What Does it mean to be ‘Smart’?

Please take a little time to read this article from Fast company, first published a few months ago: Fast Company Article – Too Smart for Your Own Good

There are a number of levels on which I want to disagree strongly with this article and to suggest that some of the underlying assumptions on which it is based are not only wrong, but dangerous and unhealthy.

When an article like this is published in a top business publication, then we don’t need to look to far to know why we are in trouble in the educational field. The first, starting assumption that underlies the story is that intelligence/ smartness/ IQ (used interchangeably by the writer) are inherently innate, fixed and ‘you either have it or you don’t’.

As was made very clear by Dr Carol Dweck in her book, ‘Mindset‘ and in many recent works on the mind, intelligence and learning – intelligence is not a fixed commodity, but is actually highly flexible and ‘growable’ (even when we are talking about it in the purely IQ sense rather than Dr Howard Gardner’s concept of Multiple Intelligences).

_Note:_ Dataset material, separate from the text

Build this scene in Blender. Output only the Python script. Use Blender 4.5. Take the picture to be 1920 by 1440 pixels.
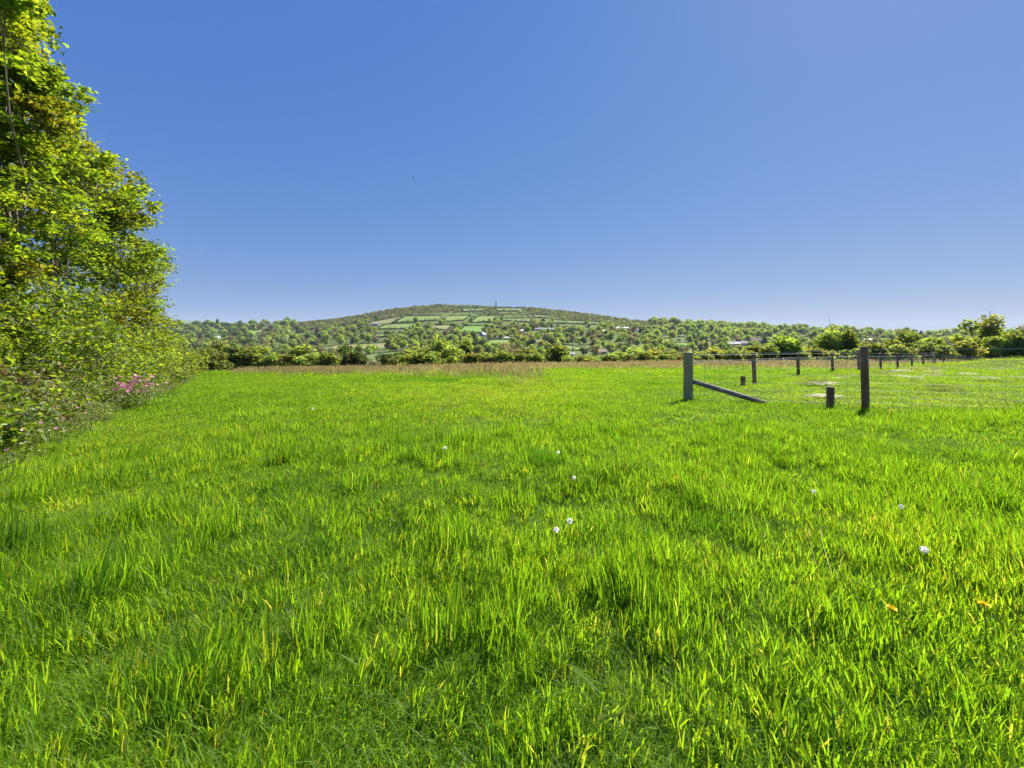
import bpy, math, random
import numpy as np
from mathutils import Vector, Matrix

random.seed(7)
R = np.random.default_rng(11)
for o in list(bpy.data.objects):
    bpy.data.objects.remove(o)
SC = bpy.context.scene
COL = SC.collection

# ------------------------------------------------------------------ camera, sky, sun, exposure
EYE = 1.30          # eye height above the field
F, CX, HY = 800.0, 960.0, 627.0      # focal length, centre and horizon in the photo's pixels
cam_d = bpy.data.cameras.new('camera')
cam = bpy.data.objects.new('camera', cam_d); COL.objects.link(cam)
cam.location = (0, 0, EYE); cam.rotation_euler = (math.radians(90), 0, 0)
cam_d.sensor_width = 36; cam_d.lens = 36 * F / 1920
cam_d.shift_y = (HY - 720) / 1920.0
cam_d.clip_start = 0.05; cam_d.clip_end = 40000
SC.camera = cam

SUN_EL, SUN_AZ = math.radians(46), math.radians(43)
world = bpy.data.worlds.new('World'); SC.world = world; world.use_nodes = True
wt = world.node_tree; wt.nodes.clear()
wo = wt.nodes.new('ShaderNodeOutputWorld'); bg = wt.nodes.new('ShaderNodeBackground')
sky = wt.nodes.new('ShaderNodeTexSky'); sky.sky_type = 'NISHITA'; sky.sun_disc = False
sky.sun_elevation = SUN_EL; sky.sun_rotation = SUN_AZ
sky.air_density = 1.0; sky.dust_density = 0.3; sky.ozone_density = 3.0; sky.altitude = 100
# the clear blue of the photograph: each channel of the sky compressed and balanced, the same in every direction
sp = wt.nodes.new('ShaderNodeSeparateColor'); cb = wt.nodes.new('ShaderNodeCombineColor'); wt.links.new(sky.outputs[0], sp.inputs[0])
for k, (p, c) in enumerate(((.79, .515), (.52, 1.06), (.2, 3.35))):
    a = wt.nodes.new('ShaderNodeMath'); a.operation = 'POWER'; a.inputs[1].default_value = p
    b = wt.nodes.new('ShaderNodeMath'); b.operation = 'MULTIPLY'; b.inputs[1].default_value = c
    wt.links.new(sp.outputs[k], a.inputs[0]); wt.links.new(a.outputs[0], b.inputs[0]); wt.links.new(b.outputs[0], cb.inputs[k])
wt.links.new(cb.outputs[0], bg.inputs[0])
bg.inputs[1].default_value = 0.06
wt.links.new(bg.outputs[0], wo.inputs[0])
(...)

So, the first basis on which we need to challenge the writer of this article is that there isn’t somehow someone in the room who by some quirk of nature has a higher IQ/ intelligence than everyone else in the room.

Then, going beyond this, we come to a point I find even more troubling – when we say that one person in the room is ‘smarter’ than everyone else, keeping in mind the growth mindset, then by my reckoning we are saying there is someone who has put more effort in to being more knowledgeable, doing more research, getting to a position through training his/ her mind to be able to use it more effectively. In such circumstances, what right does anyone have to tell that person that they must somehow ‘hide their light under a bushel’?

Does anyone tell Ussain Bolt to run slower, so as to not embarrass his competitors or make them feel uncomfortable? Did anyone tell Einstein to pipe down, keep all his cleverness to himself and ‘dumb down so that those who had put in less effort or had been less effective in developing their minds would not be made uncomfortable?

To me, this advice is a recipe for mediocrity and under-achievement. I’m sure that any company CEO or organization head would feel terribly disturbed and disillusioned that their best minds are being gagged and made to ‘pretend’ somehow that they are less capable than they really are. We’ve all worked in organizations where there were people who somehow ‘got away with’ the minimum amount of effort, came to meetings ill-prepared and yet still spoke and expected to be heard and listened to. This article appears to be in defense of such people as if the protection of their right to ‘wing it’ is all important.

Yes, I acknowledge fully that we all have to work in teams and need good working relations with others to achieve meaningful, good work. However, to suggest that somehow the best performers, those with the best contributions must somehow mask and conceal their abilities is not something I can feel comfortable with.